Wednesday, January 2, 2013

Solving Puzzzles

The Monkey was home sick the other day.

The bulk of our day was spend spoon-feeding Tylenol and curling up on the couch trying to sleep it all off. They’re so sad and pathetic when they’re burning up with fever, you know? At one point; however, the girl thought she might be feeling better and requested we do a puzzle.

And a good 10 or 15 minutes into putting together a slew of Disney Princesses and Kitty Cats and such, The Monkey half turns to me and says:

“it’s a lot like God, isn’t it?”
“What is sweets? Puzzles you mean?”
“Yep” she replies stoically.
“ Because they’re difficult to put together?”
“No mom,” she replies with a heavy and somewhat disgusted sigh and small shake of her head. “Because there are so many different pieces. I mean. I have one piece and you have one piece and maybe there could be, like, Angel from my class at school that could be helping or something and she could have a piece. You know?”

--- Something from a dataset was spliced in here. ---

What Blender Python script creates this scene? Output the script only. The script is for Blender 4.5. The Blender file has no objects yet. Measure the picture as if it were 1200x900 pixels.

I just wait…hoping she’ll elaborate if I nod and smile a little
“Because we don’t get to see the picture until it’s all done, but we all have different pieces. And all our pieces look different, but they’re all to the same puzzle.”
Mind. Blown.

My five-year-old just schooled me on religion.

I don’t know why it’s always such a revelation when children say intelligent things. At this point in their development I should be innured to the shock of The Munchkins saying something so completely sensible. Kids just have a different way of looking at the world I suppose. They relate everything back to their level, back to what they know. And I think that, as adults, we try and ‘smarten up’ our statements on life. After attending 12+ years of school and reading thousands of books, I’ve somehow trained myself to think that anything of a philosophical nature that comes out of my mouth better be backed by some research and include some name dropping and citation of knowledgeable sources. And, inevitably, I fall flat on my face, because in this approach, I just make the abstract more abstract. Whereas kids, at least in my experience, make the most sense because they make the abstract more concrete. Kids play with puzzles. God is a puzzle. Got it. Locked down. Moving on. No crisis of faith here, people. She gets it.

And who am I to say she’s wrong? I dig it. God is a puzzle. Makes as much sense as anything I learned in the past 30 years. I need to remember to listen more and assume less… I learn more this way. Especially from my children.

1 comment:

  1. What a profound statement from a wee one. She schooled me, too. Mind also blown.

    I hope you realize this is very much a reflection on you as a parent. If I wind up to become a fraction of the successful parent you are, then I'll consider myself quite lucky.